Speakers
Description of the work
An adaptation strategy in ACTRESS is based on a feedback control loop that is represented in a model following an intuitive sense/compute/control decomposition. A target system context (WMS host, L&B service, etc.) is modelled by sensors and effectors representing observable context information (system load, job state, queue size, etc.) together with available actions (service restart, job resubmission, etc.). These touch points are usually defined using interfaces provided by an operating system and middleware services. The actual adaptation strategy is expressed in controllers. Based on the sensors inputs, a user describes what effectors should be triggered in order to realize the envisioned adaptation.
There is a wide range of possible strategies including a job resubmission upon failure with automatic black listing of the computing element where the execution has failed, a detection and a suppression of a malfunctioning resource, purging saturated job queues, or replicating data in several storage elements by choosing the closest or the highest capacity server.
To aid the development of these adaptive strategies, the toolkit provides both a design time and a runtime support. The design part currently contains (1) a language to express both a structure and a behavior of the different elements and is compiled into the adaptation model, (2) a validator for the adaptation model that checks its well-formedess, and (3) a verifier that performs an explicit verification of assumptions about the model expressed in the linear temporal logic using the SPIN model checker. The runtime support consists of a code generator that translates the adaptation model concepts into a Scala source code together with deployment scripts.

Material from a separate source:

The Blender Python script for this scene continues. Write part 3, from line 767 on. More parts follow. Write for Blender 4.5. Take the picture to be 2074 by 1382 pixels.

Link for further information
https://salty.unice.fr
Printable Summary
Due to the complexity of grid infrastructures human administration costs of grid operations are high and end-users are not completely shielded from the system heterogeneity leaving them to deal explicitly with the reliability issues.
Instead of trying to achieve complete reliability within the middleware itself, we propose new operation modes where grid administrators describe their goals and knowledge about the system configuration, optimization and failure recovery into executable adaptation strategies. These strategies then run autonomously within the infrastructure freeing administrators from some common repetitive operational issues and allowing them to focus on a higher level supervision of the system.

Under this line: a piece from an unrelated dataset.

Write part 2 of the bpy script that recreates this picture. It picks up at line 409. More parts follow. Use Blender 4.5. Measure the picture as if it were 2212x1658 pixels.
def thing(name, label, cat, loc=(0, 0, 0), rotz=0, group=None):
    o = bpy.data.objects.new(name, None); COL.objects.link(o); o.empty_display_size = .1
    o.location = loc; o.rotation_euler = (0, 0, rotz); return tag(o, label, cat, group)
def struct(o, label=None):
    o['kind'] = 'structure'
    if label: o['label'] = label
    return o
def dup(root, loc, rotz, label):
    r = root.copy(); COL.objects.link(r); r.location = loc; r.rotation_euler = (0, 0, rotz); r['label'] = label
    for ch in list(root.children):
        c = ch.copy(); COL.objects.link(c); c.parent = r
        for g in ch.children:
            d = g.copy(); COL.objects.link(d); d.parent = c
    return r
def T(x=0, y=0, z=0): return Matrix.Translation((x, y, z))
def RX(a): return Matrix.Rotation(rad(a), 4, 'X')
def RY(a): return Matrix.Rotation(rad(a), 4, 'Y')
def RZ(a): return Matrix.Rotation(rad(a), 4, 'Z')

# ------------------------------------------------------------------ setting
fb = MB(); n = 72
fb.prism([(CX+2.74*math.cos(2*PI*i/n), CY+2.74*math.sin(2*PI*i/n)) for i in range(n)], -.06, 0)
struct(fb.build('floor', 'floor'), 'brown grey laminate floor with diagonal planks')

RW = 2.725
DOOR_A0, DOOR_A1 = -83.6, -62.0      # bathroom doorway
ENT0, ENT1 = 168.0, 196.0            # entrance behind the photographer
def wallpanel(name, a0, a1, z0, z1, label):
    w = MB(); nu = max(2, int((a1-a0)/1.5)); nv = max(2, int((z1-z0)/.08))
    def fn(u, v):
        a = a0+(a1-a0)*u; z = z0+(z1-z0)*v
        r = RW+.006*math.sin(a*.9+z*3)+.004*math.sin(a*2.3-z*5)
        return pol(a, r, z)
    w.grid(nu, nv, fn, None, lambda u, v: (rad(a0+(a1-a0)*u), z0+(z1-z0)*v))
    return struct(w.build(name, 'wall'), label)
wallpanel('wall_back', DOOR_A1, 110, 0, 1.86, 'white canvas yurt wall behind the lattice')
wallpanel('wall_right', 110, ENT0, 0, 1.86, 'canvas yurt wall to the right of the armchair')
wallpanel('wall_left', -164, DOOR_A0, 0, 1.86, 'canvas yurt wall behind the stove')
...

This poster presents the ACTRESS toolkit that can be used by the grid administrators and users to rapidly prototype such adaptation strategies while abstracting them from the painful low-level implementation details.
Wider impact of this work
The presented toolkit enables grid administrators and users to develop solutions for some of the recurring problems they face during grid operation that would otherwise require their immediate attention. While the actual development of the adaptation strategies, especially of the more advanced ones is still a challenging problem, the ACTRESS toolkit aims at making the overall process easier by providing the tools and well defined building blocks for rapid prototyping.

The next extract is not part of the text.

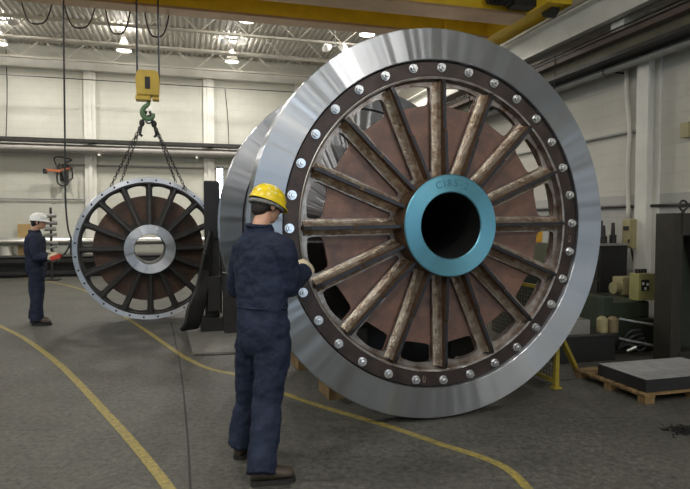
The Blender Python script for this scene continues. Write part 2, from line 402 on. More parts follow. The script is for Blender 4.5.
# hub
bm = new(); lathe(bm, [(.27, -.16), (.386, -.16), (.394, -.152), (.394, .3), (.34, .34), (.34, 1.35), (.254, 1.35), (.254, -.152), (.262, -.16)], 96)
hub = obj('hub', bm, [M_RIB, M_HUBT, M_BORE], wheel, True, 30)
for f in hub.data.polygons:
    c = f.center; rr = math.hypot(c.x, c.z)
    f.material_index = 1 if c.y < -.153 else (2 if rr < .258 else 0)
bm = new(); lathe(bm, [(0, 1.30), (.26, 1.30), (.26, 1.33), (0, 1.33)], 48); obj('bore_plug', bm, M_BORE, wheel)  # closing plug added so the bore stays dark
# stamped number along the top of the hub face
def text_mesh(body, size, m, parent, name, mtx):
    cu = bpy.data.curves.new(name, 'FONT'); cu.body = body; cu.size = size; cu.extrude = .0012; cu.align_x = 'CENTER'; cu.align_y = 'CENTER'
    t = bpy.data.objects.new(name, cu); C.objects.link(t)
    bpy.context.view_layer.update()
    me = bpy.data.meshes.new_from_object(t.evaluated_get(bpy.context.evaluated_depsgraph_get()))
    bpy.data.objects.remove(t)
    me.transform(mtx); me.materials.append(m)
    return me
stamp = bmesh.new()
M_STAMP = mat('stamped_dark', (.055, .19, .27), .6, .3, .1, 20)
for ch, deg in zip('C185-2', (-20, -11.5, -4, 6, 14, 22)):
    a = R(deg)
    me = text_mesh(ch, .078, M_STAMP, None, 'stamped_number', Matrix.Rotation(a, 4, 'Y') @ Matrix.Translation((0, -.1605, .325)) @ Matrix.Rotation(R(90), 4, 'X'))
    stamp.from_mesh(me); bpy.data.meshes.remove(me)
obj('stamped_number', stamp, M_STAMP, hub)
# spokes: radial ribs with weld fillets on both flanks
def rib_mesh():
    bm = new(); t = .0125
    prof = [(.35, -.105), (.55, -.088), (.74, -.078), (.76, -.062), (1.085, -.060), (1.137, -.045), (1.137, .052), (.35, .052)]
    f = [bm.verts.new((-t, y, r)) for r, y in prof]; g = [bm.verts.new((t, y, r)) for r, y in prof]
    n = len(prof); bm.faces.new(f); bm.faces.new(g[::-1])
    for i in range(n): bm.faces.new((f[i], f[(i+1) % n], g[(i+1) % n], g[i]))
    for fc in bm.faces:
        fc.material_index = 0
    return bm
def weld_mesh():
    bm = new(); rnd = random.Random(3)
    for s in (-1, 1):
        rows = []
        for i in range(29):
            r = .37+i*(1.125-.37)/28; j = rnd.uniform(-.004, .004)
            rows.append([bm.verts.new((s*.010, -.020+j, r)), bm.verts.new((s*(.020+j*.5), .008, r)), bm.verts.new((s*(.034+j), .038, r)), bm.verts.new((s*(.058+j), .05, r)), bm.verts.new((s*.010, .06, r))])
        for a, b in zip(rows, rows[1:]):
            for k in range(5): bm.faces.new((a[k], a[(k+1) % 5], b[(k+1) % 5], b[k]))
        bm.faces.new(rows[0]); bm.faces.new(rows[-1][::-1])
    return bm
rib0 = obj('spoke', rib_mesh(), [M_RIB, M_RIBE], wheel)
for f in rib0.data.polygons:
    if f.normal.y < -.8: f.material_index = 1
weld0 = obj('weld_fillet', weld_mesh(), M_WELD, rib0, True, 50)
rib0.rotation_euler = (0, PH, 0)
for k in range(1, 16):
    r_ = rib0.copy(); C.objects.link(r_); r_.parent = wheel; r_.rotation_euler = (0, PH+2*PI*k/16, 0)
    w_ = weld0.copy(); C.objects.link(w_); w_.parent = r_
# ---- companion brake disc behind it on the same axle line
nb = Vector((-math.sin(WY), math.cos(WY), 0))
disc = thing('steel_disc_wheel', 'second big turned steel disc wheel standing behind the spoked wheel', 'wheel', WC+nb*1.98, WY)
bm = new(); lathe(bm, [(1.295, 0), (1.525, 0), (1.53, .005), (1.53, .145), (1.29, .15), (1.29, .005)], 160); obj('rim', bm, M_RIM, disc, True, 30)
bm = new(); lathe(bm, [(1.27, .04), (1.30, .04), (1.30, .12), (1.27, .12)], 128); obj('gap_ring', bm, M_DKST, disc, True, 30)
bm = new(); lathe(bm, [(.2, .0), (1.27, .0), (1.272, .005), (1.272, .08), (.2, .08)], 128); face = obj('face_plate', bm, M_FACE, disc, True, 30)
for k in (1, 3):
    a = PH+2*PI*k/4
    bo = bolt0.copy(); C.objects.link(bo); bo.parent = face; bo.location = (1.215*math.sin(a), 0, 1.215*math.cos(a)); bo.rotation_euler = (0, a, 0)
bm = new(); lathe(bm, [(.0, -.12), (.34, -.12), (.35, -.11), (.35, .2), (0, .2)], 64); obj('hub', bm, M_DKST, disc, True, 30)
# black stand added between the two wheels to darken the lower windows
cs = thing('added_dark_stand', 'dark stand added between the two big wheels to darken the lower windows', 'stand', Vector((WC.x, WC.y, 0))+nb*.88, WY)
bm = new(); box(bm, (-.69, 0, 1.02), (.60, .5, .76), 0, .01); obj('side_arm', bm, M_BLK, cs)
bm = new(); box(bm, (.60, 0, .72), (.36, .5, .80), 0, .01); obj('side_arm', bm, M_BLK, cs)
bm = new(); box(bm, (.05, 0, .57), (.88, .46, 1.06), 0, .01); box(bm, (0, 0, 1.15), (.5, .4, .1), 0, .01); obj('saddle', bm, M_BLK, cs)
bm = new(); box(bm, (.1, 0, .03), (.9, .5, .06), 0, .01); obj('foot_plate', bm, M_BLK, cs)
# timber blocks
def block(px, py, w, d, h, rz, label):
    p = atz(px, py); bm = new(); box(bm, (0, 0, h/2), (w, d, h), 0, .006)
    o = obj('timber_block', bm, M_WOOD); o.location = p; o.rotation_euler.z = rz
    return tag(o, label, 'timber block')
block(332, 394, .16, .34, .14, WY, 'short timber block under the rim, right one of the two near the yellow line')
block(301, 366, .15, .34, .14, WY, 'short timber block just right of the near worker, left one of the pair')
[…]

The work is being evaluated in the context of the NeuGRID project that operates the gLite infrastructure, however, it is a general framework for assembling an external adaptive behavior on the top of existing systems. Among others, our ongoing long term goal is also to create a library of reusable elements and adaptation patterns that encapsulates the common services in the contemporary distributed computing infrastructures.
This work has been partly funded by the ANR SALTY project (ANR-09-SEGI-012).